自己認識などわけがないと思うかもしれませんが、心理学者なら知っているとおり、私たちはほとんどの選択を無意識に行っており、なぜそうするのかという理由などろくに認識してもいなければ、どういう結果を招くかなど考えもしません。


それどころか、選択を行っている自覚すらないこともしょっちゅうです。ある研究では、参加者に、「食べ物に関する決断を一日に何回くらい行っていると思いますか」とたずねました。あなたは何回くらいだと思いますか?


実験における回答は、平均で14回でした。しかし、こんどは同じ人たちに実際に記録をとってもらったところ、結果は平均で227回にもなったのです。つまり、この人たちは200回以上もの選択を無意識に行っていたことになります――つまり、食べ物に関する選択だけでこれほどの数なのです。ですから、コントロールすべきことを認識すらしていなかったら、自己コントロールなどできるはずがありません。


現代社会はただでさえ気が散るものや刺激にあふれているのですから、まったく困ってしまいます。
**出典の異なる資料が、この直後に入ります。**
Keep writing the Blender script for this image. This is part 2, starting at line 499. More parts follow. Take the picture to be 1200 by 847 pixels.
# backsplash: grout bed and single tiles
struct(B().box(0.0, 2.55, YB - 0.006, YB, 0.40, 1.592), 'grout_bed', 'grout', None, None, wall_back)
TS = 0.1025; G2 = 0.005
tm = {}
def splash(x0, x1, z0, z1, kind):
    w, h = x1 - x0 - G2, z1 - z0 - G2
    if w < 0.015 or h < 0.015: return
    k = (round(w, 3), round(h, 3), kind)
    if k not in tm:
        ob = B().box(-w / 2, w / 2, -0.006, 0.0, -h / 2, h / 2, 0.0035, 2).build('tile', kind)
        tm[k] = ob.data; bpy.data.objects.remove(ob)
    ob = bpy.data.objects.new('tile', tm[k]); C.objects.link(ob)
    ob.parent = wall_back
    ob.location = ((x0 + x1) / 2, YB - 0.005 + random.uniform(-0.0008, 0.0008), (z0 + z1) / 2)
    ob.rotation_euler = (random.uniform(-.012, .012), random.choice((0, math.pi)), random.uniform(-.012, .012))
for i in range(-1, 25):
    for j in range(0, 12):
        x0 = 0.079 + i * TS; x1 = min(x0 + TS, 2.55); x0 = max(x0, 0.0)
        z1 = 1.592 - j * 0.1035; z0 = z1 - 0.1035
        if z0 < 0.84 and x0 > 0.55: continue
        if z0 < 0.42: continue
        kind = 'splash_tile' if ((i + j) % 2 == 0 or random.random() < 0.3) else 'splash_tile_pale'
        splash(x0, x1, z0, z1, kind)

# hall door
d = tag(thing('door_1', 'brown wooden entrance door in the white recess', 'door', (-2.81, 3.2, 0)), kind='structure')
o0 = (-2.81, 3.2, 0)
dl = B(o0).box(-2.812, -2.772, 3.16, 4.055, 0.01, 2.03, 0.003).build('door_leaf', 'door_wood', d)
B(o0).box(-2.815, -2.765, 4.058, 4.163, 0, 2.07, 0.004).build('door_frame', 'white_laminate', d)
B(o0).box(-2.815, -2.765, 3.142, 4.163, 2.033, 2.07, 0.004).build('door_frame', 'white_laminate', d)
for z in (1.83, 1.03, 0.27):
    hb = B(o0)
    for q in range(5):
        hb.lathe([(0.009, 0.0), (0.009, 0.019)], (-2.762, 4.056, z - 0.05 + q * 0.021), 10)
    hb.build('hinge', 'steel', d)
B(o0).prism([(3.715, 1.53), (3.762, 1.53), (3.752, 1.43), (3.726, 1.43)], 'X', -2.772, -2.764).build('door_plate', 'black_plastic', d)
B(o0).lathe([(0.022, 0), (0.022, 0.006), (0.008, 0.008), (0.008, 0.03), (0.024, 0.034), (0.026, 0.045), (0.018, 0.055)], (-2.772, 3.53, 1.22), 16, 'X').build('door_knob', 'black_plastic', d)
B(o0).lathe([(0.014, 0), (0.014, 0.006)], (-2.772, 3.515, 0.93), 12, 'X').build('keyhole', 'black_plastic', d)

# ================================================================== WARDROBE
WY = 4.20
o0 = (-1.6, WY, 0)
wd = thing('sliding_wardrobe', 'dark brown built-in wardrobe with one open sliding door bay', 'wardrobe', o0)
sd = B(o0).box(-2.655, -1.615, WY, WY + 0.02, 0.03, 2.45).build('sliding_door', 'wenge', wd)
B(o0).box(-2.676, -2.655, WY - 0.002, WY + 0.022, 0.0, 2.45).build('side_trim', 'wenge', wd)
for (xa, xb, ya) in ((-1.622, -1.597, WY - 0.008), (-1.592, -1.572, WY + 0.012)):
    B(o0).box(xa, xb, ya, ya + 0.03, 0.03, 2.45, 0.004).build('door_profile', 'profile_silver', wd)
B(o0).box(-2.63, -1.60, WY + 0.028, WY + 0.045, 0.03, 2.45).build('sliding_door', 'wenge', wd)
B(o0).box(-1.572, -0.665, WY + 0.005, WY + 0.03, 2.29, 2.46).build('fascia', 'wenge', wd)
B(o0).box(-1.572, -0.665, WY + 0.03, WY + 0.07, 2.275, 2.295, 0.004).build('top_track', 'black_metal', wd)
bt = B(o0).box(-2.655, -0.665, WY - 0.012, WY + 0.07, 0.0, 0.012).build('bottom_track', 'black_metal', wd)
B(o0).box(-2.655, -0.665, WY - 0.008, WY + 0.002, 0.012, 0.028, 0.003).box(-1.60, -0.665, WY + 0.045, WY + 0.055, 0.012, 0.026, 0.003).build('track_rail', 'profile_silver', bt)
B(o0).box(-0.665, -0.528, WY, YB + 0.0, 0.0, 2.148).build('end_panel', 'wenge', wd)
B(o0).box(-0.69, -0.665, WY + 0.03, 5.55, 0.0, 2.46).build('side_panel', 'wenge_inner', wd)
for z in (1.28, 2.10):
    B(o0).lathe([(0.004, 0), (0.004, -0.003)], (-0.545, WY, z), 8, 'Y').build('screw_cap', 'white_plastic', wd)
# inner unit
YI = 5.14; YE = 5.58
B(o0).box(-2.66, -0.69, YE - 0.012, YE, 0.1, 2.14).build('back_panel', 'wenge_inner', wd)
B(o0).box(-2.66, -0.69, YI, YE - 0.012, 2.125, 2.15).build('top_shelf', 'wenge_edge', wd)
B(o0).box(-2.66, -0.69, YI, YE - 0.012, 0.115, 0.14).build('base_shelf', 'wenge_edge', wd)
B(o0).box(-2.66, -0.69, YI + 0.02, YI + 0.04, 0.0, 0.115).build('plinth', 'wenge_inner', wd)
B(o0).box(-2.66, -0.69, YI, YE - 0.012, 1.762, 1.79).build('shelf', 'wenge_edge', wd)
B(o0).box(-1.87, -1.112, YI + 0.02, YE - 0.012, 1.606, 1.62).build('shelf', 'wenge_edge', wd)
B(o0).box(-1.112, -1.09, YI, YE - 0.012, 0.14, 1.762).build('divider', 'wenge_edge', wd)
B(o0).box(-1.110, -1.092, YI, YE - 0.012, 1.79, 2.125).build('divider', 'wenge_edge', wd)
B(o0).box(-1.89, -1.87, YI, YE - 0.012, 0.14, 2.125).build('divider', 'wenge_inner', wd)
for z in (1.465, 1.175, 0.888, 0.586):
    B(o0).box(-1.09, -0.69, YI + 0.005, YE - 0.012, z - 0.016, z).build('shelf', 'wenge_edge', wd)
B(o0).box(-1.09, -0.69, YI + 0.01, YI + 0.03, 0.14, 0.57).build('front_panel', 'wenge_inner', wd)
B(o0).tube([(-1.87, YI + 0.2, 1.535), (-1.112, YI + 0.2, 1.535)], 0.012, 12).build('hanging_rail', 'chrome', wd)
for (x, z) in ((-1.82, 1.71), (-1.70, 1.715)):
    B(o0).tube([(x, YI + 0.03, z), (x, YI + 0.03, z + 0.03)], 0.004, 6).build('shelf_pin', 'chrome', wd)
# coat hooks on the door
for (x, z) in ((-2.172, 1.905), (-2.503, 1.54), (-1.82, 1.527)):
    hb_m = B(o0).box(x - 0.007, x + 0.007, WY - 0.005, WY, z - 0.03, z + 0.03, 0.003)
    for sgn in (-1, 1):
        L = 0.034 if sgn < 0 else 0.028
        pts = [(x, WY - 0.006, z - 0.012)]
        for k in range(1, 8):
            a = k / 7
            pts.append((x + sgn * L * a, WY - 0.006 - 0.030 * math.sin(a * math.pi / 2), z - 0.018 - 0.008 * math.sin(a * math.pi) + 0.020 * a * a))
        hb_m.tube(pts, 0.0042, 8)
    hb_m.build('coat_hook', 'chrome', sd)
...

スタンフォード大学経営学部教授のババ・シヴは、「人は気が散っているときほど誘惑に負けやすい」という研究結果を発表しています。


誰かの電話番号を思い出そうとしながらデザートを選んでいる学生は、フルーツよりもチョコレートケーキを選ぶ確率が50パーセントも高くなります。またうわの空で買い物をしている人は店頭販売に引っかかりやすく、買い物リストにはなかった品物をごっそり買い込んで帰宅するはめになります。


考えごとで頭がいっぱいになっていると、長期的な目標など忘れてしまい、衝動的な選択をしてしまいます。コーヒーショップの列に並びながら携帯メールを打っていたら? いつのまにか、アイスコーヒーのかわりにモカ・ミルクシェイクを注文してしまうかもしれません。買い物も仕事のことが頭から離れない? そんあことだと、店員さんのお勧めどおりに高い買い物をしてしまうかもしれませんよ。

  • 「選択した瞬間」をふり返る


自己コントロールを強化するには、まず自己認識力を高める必要があります。ですから、意思力のチャレンジに関する選択を行うときには、そのことをはっきりと意識するのが大事です。


たとえば、「仕事帰りにジムに行くか行かないか」といった単純な選択もあるでしょう。けれども、自分が何気なく行なった選択の結果に、少し時間がたってから気づくこともあります。


仕事のあといったん帰宅しなくてもすむように、朝、ジムへ行く用意をして家を出たでしょうか?(賢いですね! サボる言い訳をしにくくなります)


終業まぎわに長電話につかまったせいでお腹がペコペコ、このままジムになんか行けない?(あーあー 夕食をとってからじゃ、なおさらジムには行かないでしょうね)


一日分でもいいですから、その日に行なった選択をふり返ってみてください。一日の終わりに、「自分でいつ目標を達成するための選択、あるいは妨げてしまう選択をしたのか」を分析してみましょう。そのように自分の選択をふり返って意識することで、いい加減な選択の数が減っていきます。それにより、意思力は確実にアップします。